Cuando se tienen hijos, a veces el viaje se convierte en una pequeña odisea, sobre todo cuando son pequeños. Lo primero que pasa es que el equipaje no se multiplica por número de hijos, sino por infinito. UNA nunca había viajado ligero, pero cuando nacieron los niños, al equipaje se le añadió el apéndice de "por si": esto por si hace frío, esto por si hace calor, esto por si tiene hambre en el camino, esto por si se mancha, esto por si se pone malo, esto por si se aburre, esto por si coge una rabieta en mitad de una visita turística, esto por si se cansa, esto por si se duerme... En fin... UNA no es que sea muy apretada pero van pasando cosas y vas cogiendo experiencia de los imprevistos que pueden surgir cuando viajas con niños pequeños, porque al final es que un niño es efectivamente un imprevisto. Cuando antes te hagas a la idea, mejor. Menos sudas.

El caso es que con el equipaje más el innumerable número de porsis, empieza a darte pereza viajar. Uff... Y encima cada vez somos más y cada vez somos más grandes así que cada vez ocupamos más espacio lo que equivale a más gasto.

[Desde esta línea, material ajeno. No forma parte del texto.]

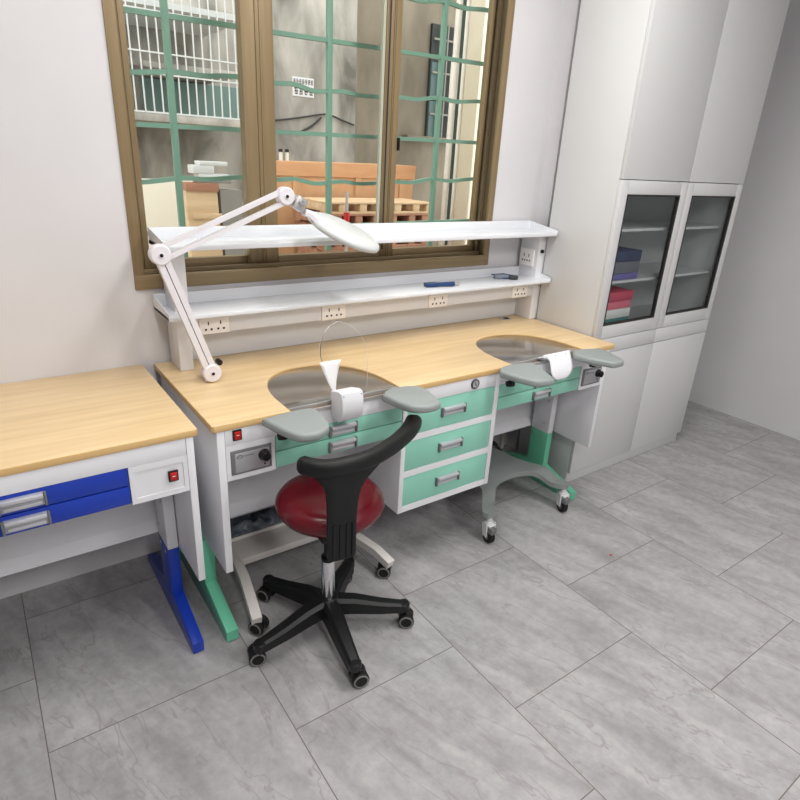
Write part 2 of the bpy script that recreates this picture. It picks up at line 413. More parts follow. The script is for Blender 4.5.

Y contra esta pereza, encontré un post precioso una vez en las redes sociales en el que a una madre con experiencia le preguntaban qué único consejo le daría a una madre sin experiencia y ella contestó sin dudarlo: 

Haz el viaje


Haz el viaje.
Contra la pereza del equipaje y los porsis, haz el viaje.
El mejor consejo que he seguido nunca. 
Cuando haces el viaje, para empezar estás enseñando a tus hijos lo mismo que has aprendido tú: a estirar el tiempo, a detenerse a mirar, a abrir la mente a nuevos horizontes, nuevos caminos. Estás creando nuevas conexiones neuronales: 
que no hay una única manera válida de hacer las cosas, 
que allí no es como aquí
Y sólo por esto vale la pena moverse.

Además, estás creando recuerdos. Coloreas recuerdos en el viaje. Recuerdos mágicos que serán la hermosa edad primitiva de tus hijos adultos.

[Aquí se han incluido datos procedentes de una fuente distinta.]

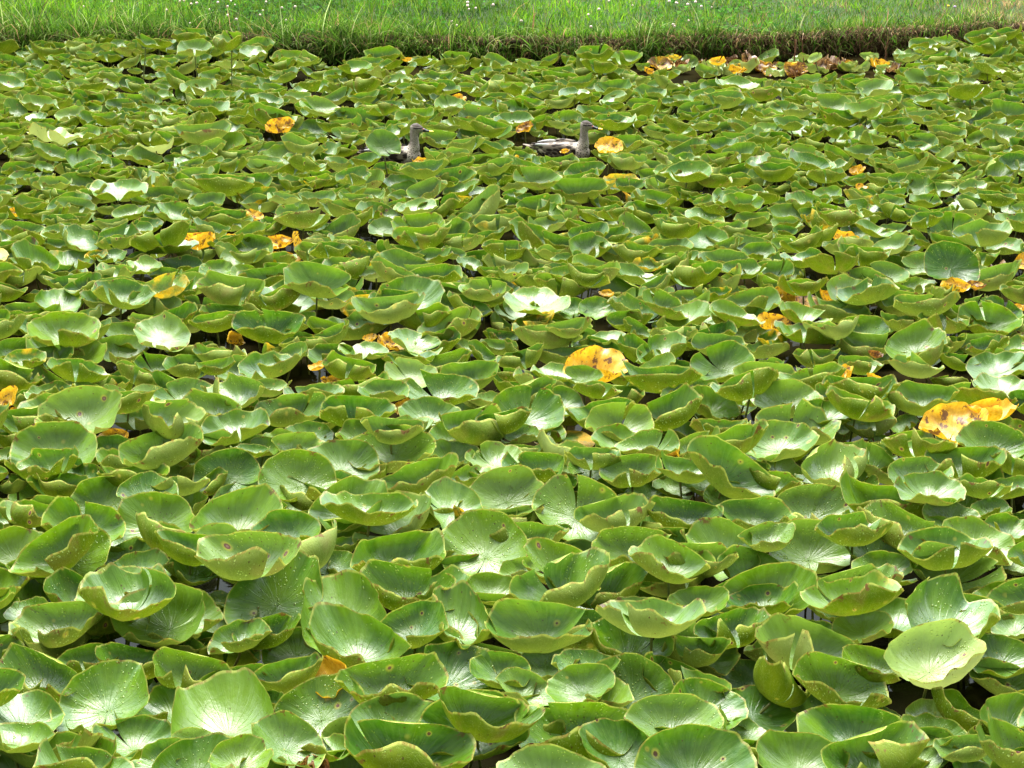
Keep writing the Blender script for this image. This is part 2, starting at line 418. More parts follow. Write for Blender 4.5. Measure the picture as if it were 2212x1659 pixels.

Si no tienes dinero, no viajes tan lejos, no viajes tantos días, pero haz el viaje. 
Si no tienes las ganas, simplifica, pero haz el viaje. 
Simplifica: ponles tres días seguidos la misma ropa, ¡qué más da si se manchan!, total allí no te conoce nadie. Los duchas a la vuelta. Si tienen hambre, que coman cualquier cosa, ya les darás el brócoli a la vuelta. Si tienen una rabieta, haz como si no los conocieras. Si se cansan, que se duerman. Si se aburren, algo genial está probablemente esperándoles a la vuelta de la esquina.

Porque otra cosa que les espera a la vuelta, además de la ducha y el brócoli, es el recuerdo que les has creado y les acompañará de por vida, el cuaderno de viaje que te han visto escribir, y la rendija que los lugares que habéis mirado y las personas con las que os habéis detenido les han abierto en la mente.



Dedico este post a mi hermana Ana, que nos ha creado muchos recuerdos y abierto muchas rendijas.